L’ancien ministre de l’Industrie Bedda Mahdjoub avait dénoncé « une importation déguisée », êtes-vous du même avis ?

Je dirai que c’est le prix à payer pour asseoir une véritable industrie automobile compétitive et réelle. Ou on veut avoir une industrie ou on n’en veut pas. On ne peut pas avoir en une année une véritable industrie automobile. C’est pour ça qu’on donne un délai de trois ans. Importation déguisée ou non, peu importe le nom qu’on donne à cette activité, mais c’est le prix à payer pour avoir notre industrie automobile. Pour attirer les meilleurs constructeurs et avoir une véritable industrie, nous sommes obligés de passer par une telle étape.

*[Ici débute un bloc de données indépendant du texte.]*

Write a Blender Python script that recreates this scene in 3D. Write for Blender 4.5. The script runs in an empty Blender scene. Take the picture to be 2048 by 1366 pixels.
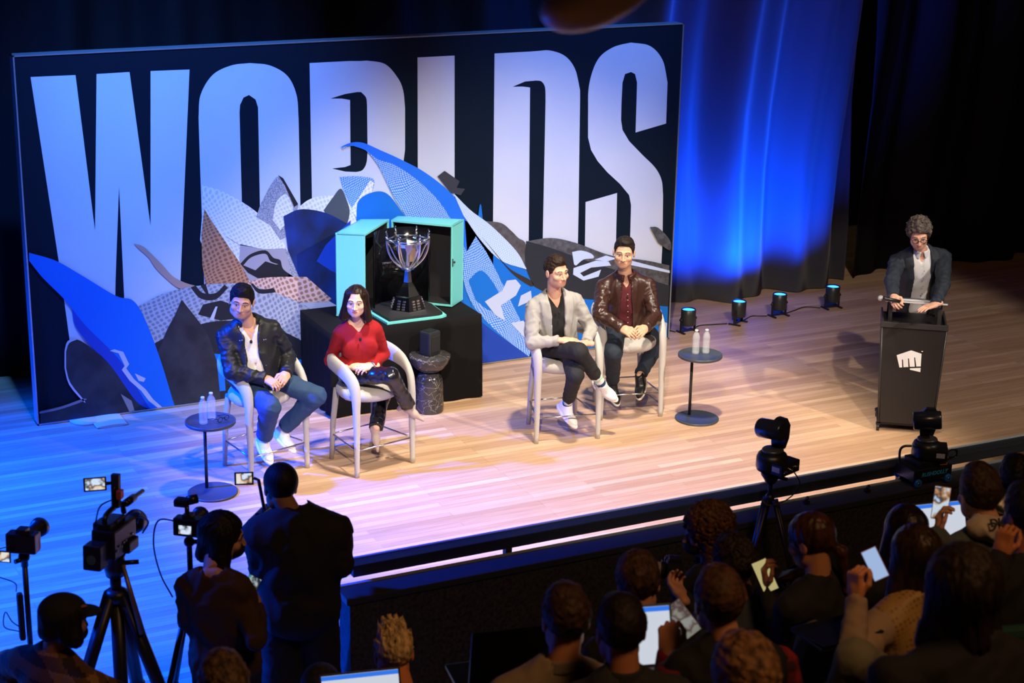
import bpy, bmesh, math, random
import numpy as np
from mathutils import Vector, Matrix, noise as mnoise
R = math.radians
SC = bpy.context.scene
COL = SC.collection
# ------------------------------------------------------------------ camera
FPX = 3518.0; CX, CY = 1024.0, 683.0; HC = 5.18
XC = np.array([0.89654328, -0.11875468, 0.42674053]); YC = np.array([-0.44256536, -0.28060622, 0.85170185])
ZC = np.array([0.01860246, -0.95244815, -0.30413233])
MW = np.array([XC, YC, ZC])                    # camera (right, down, forward) -> world
CAM = np.array([0, 0, HC])
cam_data = bpy.data.cameras.new('camera'); cam = bpy.data.objects.new('camera', cam_data); COL.objects.link(cam)
cam_data.sensor_width = 36.0; cam_data.lens = FPX / 2048 * 36.0; cam_data.clip_start = .1; cam_data.clip_end = 100
m3 = MW @ np.diag([1, -1, -1])
cam.matrix_world = Matrix([[*m3[0], 0], [*m3[1], 0], [*m3[2], HC], [0, 0, 0, 1]])
cam_data.dof.use_dof = True; cam_data.dof.focus_distance = 14.0; cam_data.dof.aperture_fstop = 4.0
SC.camera = cam
SC.view_settings.view_transform = 'Standard'; SC.view_settings.look = 'None'
SC.view_settings.exposure = 0.0; SC.view_settings.gamma = 1.0; SC.view_settings.use_curve_mapping = False
wd = bpy.data.worlds.new('hall_dark'); SC.world = wd; wd.use_nodes = True
wd.node_tree.nodes['Background'].inputs[0].default_value = (.6, .7, 1, 1)
wd.node_tree.nodes['Background'].inputs[1].default_value = 0.0015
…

On ne peut pas faire le bilan maintenant. Il faut attendre 10 ans.

Les concessionnaires sont-ils prêts à suivre votre stratégie ?

Ils ont signé le cahier des charges. Donc ils sont d’accord. ils sont en train de constituer eux-mêmes leur plate-forme comme c’est le cas pour Sovaac, TMC, GMI… Des dizaines de contrats seront signés le 6 mars entre sous-traitants et constructeurs. Il y a même un constructeur qui va signer un avec 1.000 entreprises à l’Ansej.

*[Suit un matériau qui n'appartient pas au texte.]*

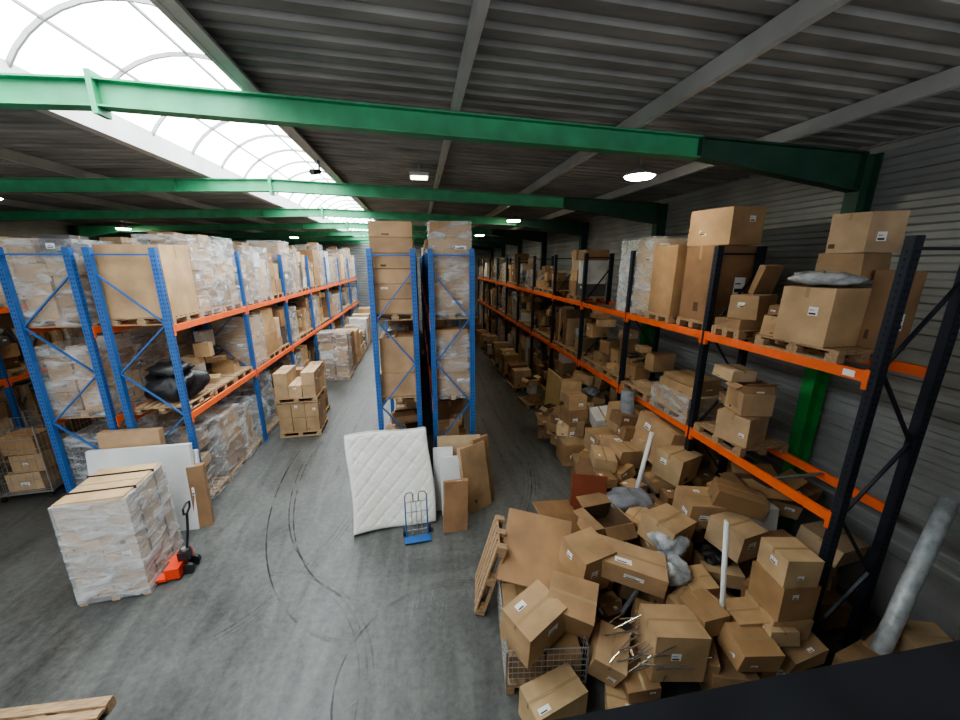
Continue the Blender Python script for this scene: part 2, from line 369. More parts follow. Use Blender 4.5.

L’autre prix à payer pour booster l’industrie automobile, c’est aussi l’arrêt de l’importation qui a pénalisé le client et fait flamber le prix du véhicule…

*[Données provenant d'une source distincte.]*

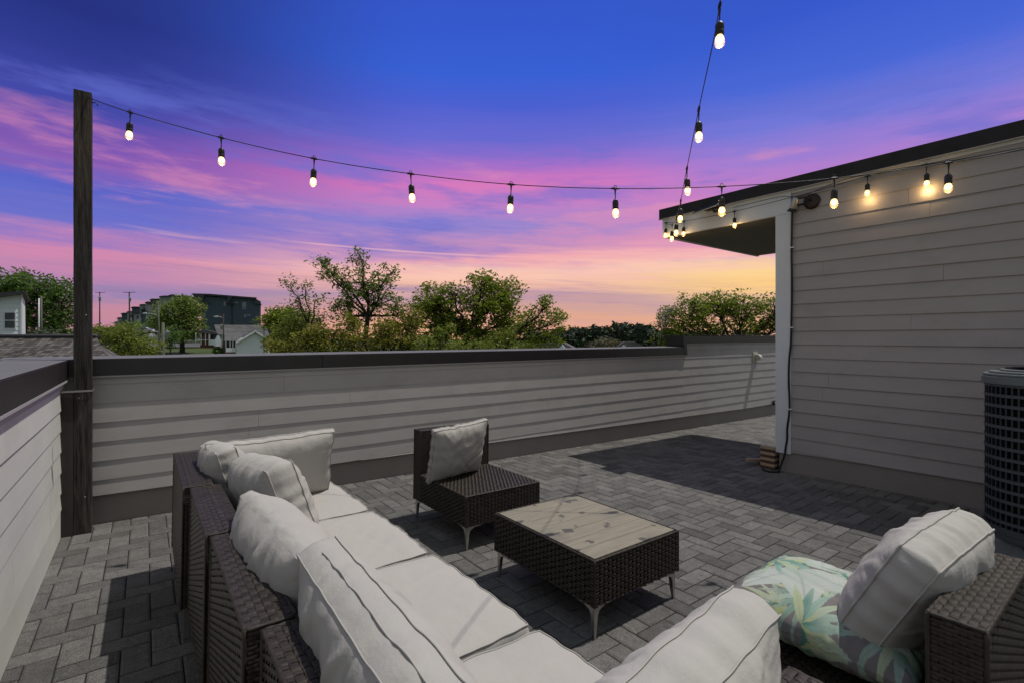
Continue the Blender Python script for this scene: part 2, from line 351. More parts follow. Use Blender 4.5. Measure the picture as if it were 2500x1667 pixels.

C’est un nouveau chantier que nous avons démarré. Certes, les prix n ont pas vraiment baissé, mais cette baisse viendra progressivement au fur et à mesure qu’il y a de l intégration locale. Au lieu d’ouvrir l’importation, on préfère travailler sur les prix de sortie d’usine.

Comment peut-on maîtriser le prix si la production reste liée dans les trois prochaines années au moins à l’importation des composants des véhicules produits en Algérie ?

Il y a un effort à faire de la part des constructeurs. Il ne faut pas oublier qu’ils ont énormément d’avantages. Il faut qu’ils baissent leurs prix .

Avez-vous envoyé des notifications aux constructeurs autorisés ?

Non. Pas pour tout le monde. A chaque fois qu’un dossier est traité au ministère, on envoie une notification au constructeur pour compléter la procédure et déposer son dossier à l’ANDI avant l’examen au CNI.